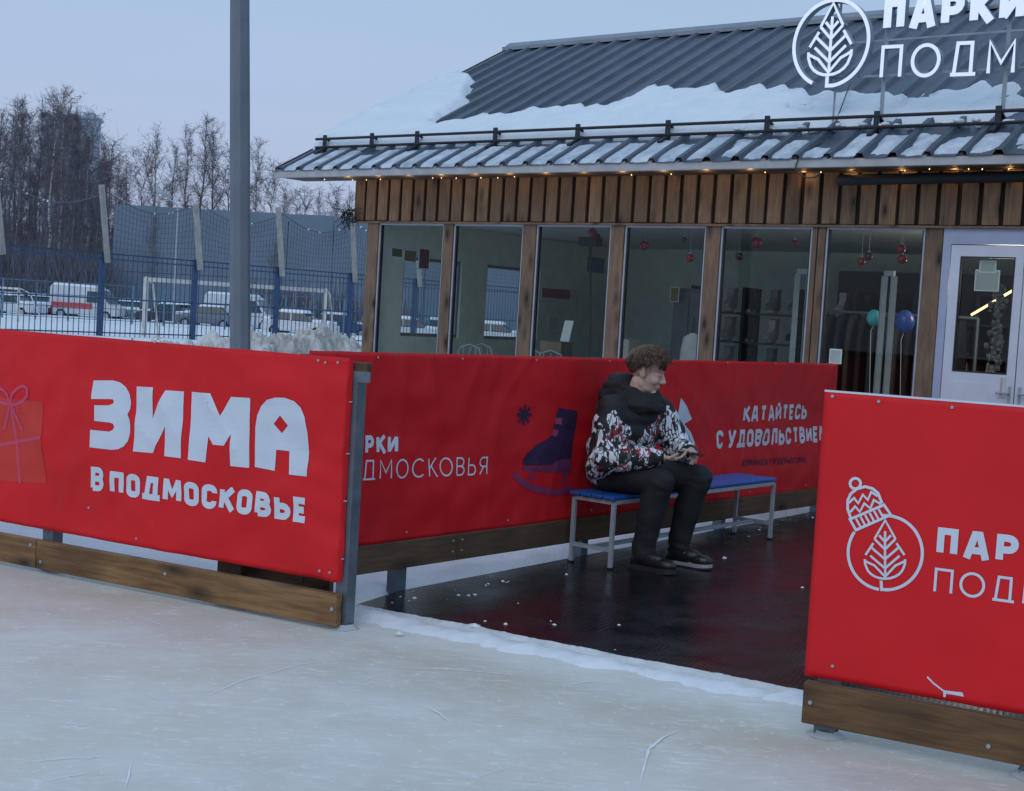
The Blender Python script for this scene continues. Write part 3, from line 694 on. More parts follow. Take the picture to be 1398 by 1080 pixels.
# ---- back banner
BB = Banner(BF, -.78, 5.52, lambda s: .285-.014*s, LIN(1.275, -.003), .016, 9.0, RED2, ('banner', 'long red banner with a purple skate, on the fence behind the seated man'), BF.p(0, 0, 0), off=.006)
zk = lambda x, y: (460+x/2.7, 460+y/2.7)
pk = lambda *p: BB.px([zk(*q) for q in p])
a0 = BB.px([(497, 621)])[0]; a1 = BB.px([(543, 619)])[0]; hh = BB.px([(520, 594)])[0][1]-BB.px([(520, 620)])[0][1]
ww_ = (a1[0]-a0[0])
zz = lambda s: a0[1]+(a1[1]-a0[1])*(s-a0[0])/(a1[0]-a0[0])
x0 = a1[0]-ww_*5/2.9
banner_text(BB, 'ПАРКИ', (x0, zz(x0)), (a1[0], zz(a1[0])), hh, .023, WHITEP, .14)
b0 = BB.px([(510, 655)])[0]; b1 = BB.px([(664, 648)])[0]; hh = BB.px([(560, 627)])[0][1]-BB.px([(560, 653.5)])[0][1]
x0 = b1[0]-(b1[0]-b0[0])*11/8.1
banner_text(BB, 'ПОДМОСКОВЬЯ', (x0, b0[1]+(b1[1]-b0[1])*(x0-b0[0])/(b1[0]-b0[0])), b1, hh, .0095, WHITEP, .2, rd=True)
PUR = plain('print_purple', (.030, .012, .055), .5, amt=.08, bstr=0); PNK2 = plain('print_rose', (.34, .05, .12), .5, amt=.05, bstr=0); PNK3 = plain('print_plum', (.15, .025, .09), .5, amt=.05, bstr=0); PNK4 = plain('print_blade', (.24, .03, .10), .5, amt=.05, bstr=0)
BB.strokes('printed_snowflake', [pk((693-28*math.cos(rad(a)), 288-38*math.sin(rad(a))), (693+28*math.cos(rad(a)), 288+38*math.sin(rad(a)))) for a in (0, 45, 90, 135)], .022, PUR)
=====
Aim of the exercise:
Reproduce every line precisely as given, omitting all pictures.

Answer in full:
The Blender Python script for this scene continues. Write part 3, from line 694 on. More parts follow. Take the picture to be 1398 by 1080 pixels.
# ---- back banner
BB = Banner(BF, -.78, 5.52, lambda s: .285-.014*s, LIN(1.275, -.003), .016, 9.0, RED2, ('banner', 'long red banner with a purple skate, on the fence behind the seated man'), BF.p(0, 0, 0), off=.006)
zk = lambda x, y: (460+x/2.7, 460+y/2.7)
pk = lambda *p: BB.px([zk(*q) for q in p])
a0 = BB.px([(497, 621)])[0]; a1 = BB.px([(543, 619)])[0]; hh = BB.px([(520, 594)])[0][1]-BB.px([(520, 620)])[0][1]
ww_ = (a1[0]-a0[0])
zz = lambda s: a0[1]+(a1[1]-a0[1])*(s-a0[0])/(a1[0]-a0[0])
x0 = a1[0]-ww_*5/2.9
banner_text(BB, 'ПАРКИ', (x0, zz(x0)), (a1[0], zz(a1[0])), hh, .023, WHITEP, .14)
b0 = BB.px([(510, 655)])[0]; b1 = BB.px([(664, 648)])[0]; hh = BB.px([(560, 627)])[0][1]-BB.px([(560, 653.5)])[0][1]
x0 = b1[0]-(b1[0]-b0[0])*11/8.1
banner_text(BB, 'ПОДМОСКОВЬЯ', (x0, b0[1]+(b1[1]-b0[1])*(x0-b0[0])/(b1[0]-b0[0])), b1, hh, .0095, WHITEP, .2, rd=True)
PUR = plain('print_purple', (.030, .012, .055), .5, amt=.08, bstr=0); PNK2 = plain('print_rose', (.34, .05, .12), .5, amt=.05, bstr=0); PNK3 = plain('print_plum', (.15, .025, .09), .5, amt=.05, bstr=0); PNK4 = plain('print_blade', (.24, .03, .10), .5, amt=.05, bstr=0)
BB.strokes('printed_snowflake', [pk((693-28*math.cos(rad(a)), 288-38*math.sin(rad(a))), (693+28*math.cos(rad(a)), 288+38*math.sin(rad(a)))) for a in (0, 45, 90, 135)], .022, PUR)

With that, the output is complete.